Além do que, no caso da Amazônia, em função da quantidade de água doce, dos recursos da biodiversidade das florestas, das poucas explorações econômicas pontualizadas – Serra Pelada, Serra dos Carajás, Serra no Navio... veja o que está acontecendo: a Serra do Navio, hoje, é um buraco. Muita gente pensava que a exploração do manganês no Amapá transformaria o estado em uma espécie de Minas Gerais. E não aconteceu, evidentemente. Chamei a atenção na época, quando uma pessoa me perguntou isso. Acontece que os exploradores internacionais que se associaram a nacionais quitaram totalmente a Serra do Navio. Hoje é um buracão. E isso pode acontecer em tudo.
Fiz uma intensa luta contra a privatização da Companhia Vale do Rio Doce. Acho que acertei em tudo, pois o volume de lucros que a Vale está tendo agora pagaria, em dois ou três anos, o custo da privatização, que o governo fez para arranjar dinheiro. Portanto a minha crítica não é ao governo Lula, só. Há muitos governos e muitas pessoas que aconselharam mal os governantes.
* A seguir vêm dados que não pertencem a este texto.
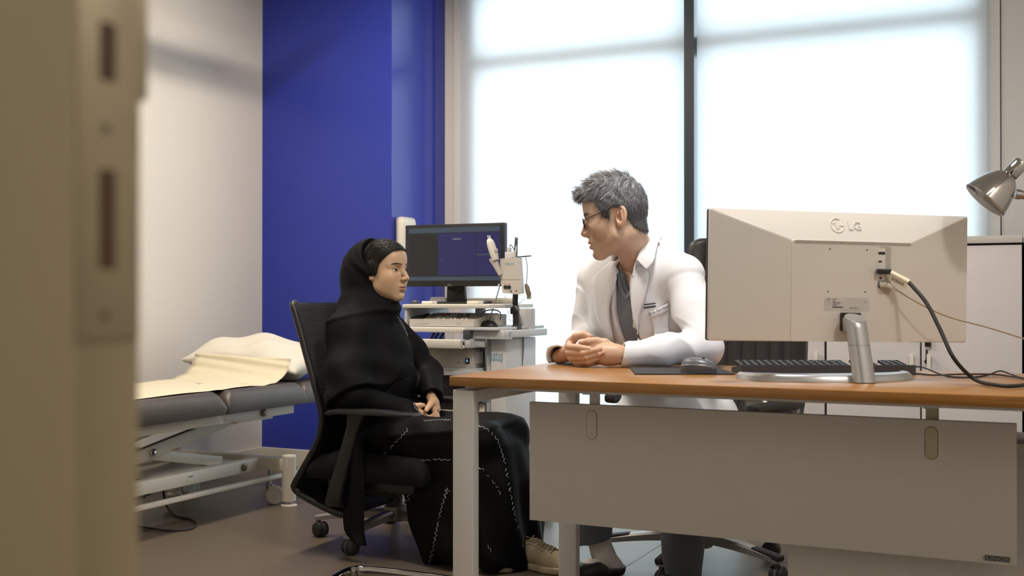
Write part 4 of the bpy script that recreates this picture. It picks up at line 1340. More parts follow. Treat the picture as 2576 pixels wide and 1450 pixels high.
part('base', MB().b2((x0 - 0.02, 4.12, 0.085), (X(1290, 4.12), 4.17, 0.135), bev=0.006).b2((x0 - 0.02, 4.48, 0.085), (X(1290, 4.12), 4.53, 0.135), bev=0.006).b2((-2.42, 4.12, 0.09), (-2.36, 4.5, 0.13)), M['whitemetal'], ct, 40, **W)
part('base_block', MB().b2((X(1255, 4.12), 4.10, 0.08), (X(1291, 4.12), 4.19, Zp(1270, 1055, 4.1)), bev=0.006), M['greyplastic'], ct, 40, **W)
for (x, y) in ((x0 + 0.02, 4.145), (X(1284, 4.14), 4.145), (x0 + 0.02, 4.505), (X(1284, 4.14), 4.505)):
    w = MB().cyl((x, y, 0.06), (x, y, 0.09), 0.012, n=12)
    for k in (-1, 1):
        w.lathe([(0.033, 0), (0.037, 0.003), (0.037, 0.012), (0.030, 0.016), (0, 0.016)], (x + 0.006 * k, y, 0.038), (k, 0, 0), 20)
    part('caster', w, M['darkgrey'], ct, 40, **W)
part('rear_rail', MB().cyl((X(1092, 4.5), 4.5, Zp(1100, 757, 4.5)), (X(1296, 4.5), 4.5, Zp(1290, 757, 4.5)), 0.013, n=16), M['tablecream'], ct, 40, **W)
part('rail_bracket', MB().b2((X(1090, 4.5), 4.46, Zp(1100, 765, 4.5)), (X(1140, 4.5), 4.52, Zp(1100, 748, 4.5)), bev=0.01).b2((X(1175, 4.5), 4.46, Zp(1100, 772, 4.5)), (X(1226, 4.5), 4.52, Zp(1100, 758, 4.5)), bev=0.004), M['greyplastic'], ct, 40, **W)
# swivel arm carrying the amplifier
ap = MB().tube([PY(1298, 823, 4.3), PY(1296, 760, 4.3), PY(1297, 735, 4.3)], [0.013, 0.012, 0.012], 14)
ap.box(PY(1293, 782, 4.3), (0.024, 0.03, 0.03), bev=0.004).box(PY(1299, 832, 4.3), (0.030, 0.05, 0.05), bev=0.010).box(PY(1289, 850, 4.3), (0.026, 0.04, 0.035), bev=0.006)
part('swivel_arm', ap, M['black'], ct, 40, **W)
part('arm_knob', MB().cyl(PY(1297, 779, 4.28), PY(1305, 780, 4.28), 0.008, n=12), M['darkgrey'], ct, 40, **W)

# control console and small things on the cart
cn = thing('control_console', 'beige control console with knobs, buttons and a dark display on the cart', 'console', (X(1120, CF + .05), CF + .15, zt_))
ya, yb_ = CF + 0.03, CF + 0.26
xa, xb = X(1030, ya), X(1192, ya)
zf0, zf1, zb1 = zt_ + 0.002, Zp(1120, 804, ya), Zp(1120, 787, yb_) 
V = [(xa, ya, zf0), (xb, ya, zf0), (xb, ya, zf1), (xa, ya, zf1), (xa + .01, yb_, zf0), (xb + .0, yb_, zf0), (xb + .0, yb_, zb1), (xa + .01, yb_, zb1)]
bmx = MB().add(V, [(0, 1, 2, 3), (3, 2, 6, 7), (1, 5, 6, 2), (4, 0, 3, 7), (5, 4, 7, 6), (4, 5, 1, 0)])
part('housing', bmx, M['beige'], cn, 30, **W)
part('rear_wing', MB().b2((xb, ya + 0.12, zf0), (X(1246, ya + .12), yb_, zb1 - 0.004), bev=0.004), M['beige'], cn, 30, **W)
sn = Vector((0, -(zb1 - zf1), (yb_ - ya))).normalized()
def con(px, py, up=0.0):
    """point on the sloping top of the console seen at a photo point"""
    o = Vector((0, 0, HC))
    d = P(px, py, 1.0) - o
    p0 = Vector((xa, ya, zf1))
    t = (p0 - o).dot(sn) / d.dot(sn)
    return o + d * t + sn * up
def con_quad(pts, h, m, name, lab=None):
    b = [con(*p) for p in pts]
    t = [q + sn * h for q in b]
    n = len(b)
    return part(name, MB().add(b + t, [tuple(range(n, 2 * n))] + [(i, (i + 1) % n, n + (i + 1) % n, n + i) for i in range(n)]), m, cn, 30, **W)
con_quad([(1032.5, 803), (1066, 803), (1082, 790.5), (1048, 790.5)], 0.003, M['ink'], 'display')
for (a, b, r, h) in ((1092, 797, 0.007, 0.014), (1158, 799, 0.013, 0.016), (1178, 797, 0.007, 0.014)):
    c = con(a, b)
    part('knob', MB().cyl(c, c + sn * h, r, r * .85, n=16), M['darkgrey'], cn, 40, **W)
for (a, b) in ((1115, 791), (1128, 791)):
    con_quad([(a - 5, b + 1.5), (a + 5, b + 1.5), (a + 5.6, b - 1.5), (a - 4.4, b - 1.5)], 0.004, M['orange'], 'orange_button')
for (a, b) in ((1102, 790.5), (1100, 799.5), (1106, 797), (1104, 801), (1112, 799), (1117, 802), (1122, 796.5), (1127, 799), (1135, 802), (1140, 797), (1145, 802.5), (1142, 791.5), (1168, 791.5), (1163, 803), (1173, 803)):
    con_quad([(a - 2.6, b + 1.0), (a + 2.4, b + 1.0), (a + 2.9, b - 1.0), (a - 2.1, b - 1.0)], 0.003, M['keywhite'], 'button')
plate_text('natus', 1147, 814, ya, 14, M['inkgrey'], 'lettering', cn)
for (a, b) in ((1042, 1078),):
    part('front_print', MB().b2((X(a, ya), ya - 0.0012, Zp(1060, 815, ya)), (X(b, ya), ya, Zp(1060, 813, ya))), M['inkgrey'], cn, **W)
cm = thing('trackball_mouse', 'black mouse at the right end of the cart worktop', 'mouse', (X(1223, CF + .08), CF + .12, zt_))
part('shell', MB().sphere((X(1223, CF + .1), CF + .12, zt_ + 0.001), 0.042, 24, 14, (1.0, 0.75, 0.62)), M['black'], cm, True, **W)
cm_v = bpy.data.objects['shell'] if False else None
part('cord', MB().tube(catmull([PY(1192, 822, 4.2), PY(1202, 808, 4.22), PY(1216, 786, 4.26), PY(1235, 780, 4.3), PY(1254, 783, 4.3), PY(1260, 797, 4.3), PY(1250, 818, 4.28)], 6), 0.0028, 8), M['greywire'], cm, True, **W)
for (a, b, c, d, y, m, lab) in ((1068, 1080, 756, 768, 4.3, 'darkgrey', 'small dark round box at the left end of the cart shelf'),
                                (1060, 1086, 758, 769, 4.24, 'offwhite', 'small cream box left of the dark monitor foot'),
                                (1174, 1203, 757, 769, 4.24, 'tablecream', 'small cream box right of the dark monitor foot')):
    xA, xB = X(a, y), X(b, y)
    if m == 'darkgrey':
        xA, xB = X(1035, y), X(1053, y)
        q = MB().sphere(((xA + xB) / 2, y, zs + 0.012), (xB - xA) / 2, 16, 10, (1, 1, 0.75))
        one('webcam_ball', q, M[m], lab, 'camera', loc=((xA + xB) / 2, y, zs + 0.008), smooth=True)
    else:
        q = MB().b2((xA, y, zs + 0.0085), (xB, y + 0.05, Zp(a, c, y)), bev=0.003)
        one('small_box', q, M[m], lab, 'box', loc=((xA + xB) / 2, y, zs + 0.008))

# monitor on the cart
YM = 4.40
dm = thing('cart_monitor', 'black-framed monitor showing dark blue windows on the diagnostic cart', 'monitor', (X(1143, YM), YM, zs + 0.008))
mx0, mx1 = X(1019, YM), X(1268, YM)
mz0, mz1 = Zp(1143, 721, YM), Zp(1143, 563.5, YM)
part('casing', MB().b2((mx0, YM, mz0), (mx1, YM + 0.035, mz1), bev=0.004), M['black'], dm, 40, **W)
bz = 0.0125
sx0, sx1, sz0, sz1 = mx0 + bz, mx1 - bz, mz0 + 0.025, mz1 - bz
def scr(a, b, c, d, m, name, par, off):
    """rectangle in screen fractions"""
    xA, xB = sx0 + (sx1 - sx0) * a, sx0 + (sx1 - sx0) * b
    zA, zB = sz1 - (sz1 - sz0) * c, sz1 - (sz1 - sz0) * d
    return part(name, MB().b2((xA, YM - off, min(zA, zB)), (xB, YM + 0.001, max(zA, zB))), m, par, False, **W)
e = lambda n, c, s=1.0: mat_emit(n, c, s)
scn = scr(0, 1, 0, 1, e('screen_dark', (0.011, 0.013, 0.020)), 'screen', dm, 0.0010)
band = e('screen_band', (0.040, 0.058, 0.080))
scr(0.015, 0.985, 0.01, 0.105, band, 'window_bar', scn, 0.0016)
scr(0.02, 0.985, 0.925, 0.995, band, 'window_bar', scn, 0.0016)
navy = e('screen_navy', (0.014, 0.013, 0.085))
scr(0.34, 0.735, 0.12, 0.90, navy, 'window_area', scn, 0.0016)
scr(0.745, 0.985, 0.12, 0.90, navy, 'window_area', scn, 0.0016)
scr(0.02, 0.325, 0.14, 0.90, e('screen_black', (0.008, 0.008, 0.008)), 'window_area', scn, 0.0016)
lite = e('screen_light', (0.10, 0.13, 0.15))
scr(0.495, 0.58, 0.215, 0.245, lite, 'screen_text', scn, 0.0022)
scr(0.745, 0.985, 0.51, 0.535, band, 'window_bar', scn, 0.0022)
for (a, b, c) in ((0.365, 0.395, 0.16), (0.365, 0.39, 0.24), (0.365, 0.40, 0.58), (0.365, 0.40, 0.63)):
    scr(a, b, c, c + 0.014, band, 'screen_text', scn, 0.0022)
plate_text('DELL', 1126, 717.5, YM, 11, M['silver'], 'lettering', dm)
part('power_lamp', MB().b2((X(1253, YM), YM - 0.001, Zp(1255, 719.5, YM)), (X(1256, YM), YM, Zp(1255, 715, YM))), e('lamp_white', (0.8, 0.85, 0.9), 0.8), dm, **W)
nA, nB = X(1124, YM + .04), X(1167, YM + .04)
part('stand_neck', MB().add(*(lambda s: (s.v, s.f))(MB().prism([(nA - 0.004, zs + 0.010), (nB + 0.004, zs + 0.010), (nB, mz0 + 0.03), (nA, mz0 + 0.03)], 0.022, Matrix(((1, 0, 0, 0), (0, 0, -1, YM + 0.065), (0, 1, 0, 0), (0, 0, 0, 1))), bev=0.002))), M['black'], dm, 40, **W)
part('stand_base', MB().b2((X(1068, YM - .08), YM - 0.08, zs + 0.0085), (X(1192, YM - .08), YM + 0.10, zs + 0.017), bev=0.003), M['black'], dm, 40, **W)
part('cable_clip', MB().tube(catmull([PY(1127, 726, YM + .03), PY(1140, 733, YM + .03), PY(1150, 735, YM + .03), PY(1163, 726, YM + .03)], 5), 0.004, 8), M['blacksoft'], dm, True, **W)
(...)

Então, concluindo, o nosso grande problema é gente que não tem competência tratando de desenterrar velhos planos de um tempo em que não existia nem um ambientalismo correto, nem um sistema ecológico bem pensado, tampouco responsabilidade com o futuro. Certa vez escutei a seguinte frase: “os que vierem depois de nós que recebam o mundo que nós deixarmos, mesmo porque nós recebemos o mundo que outros deixaram”. Essa frase é a mais ignorante que se fez no fim do século XX, no mundo.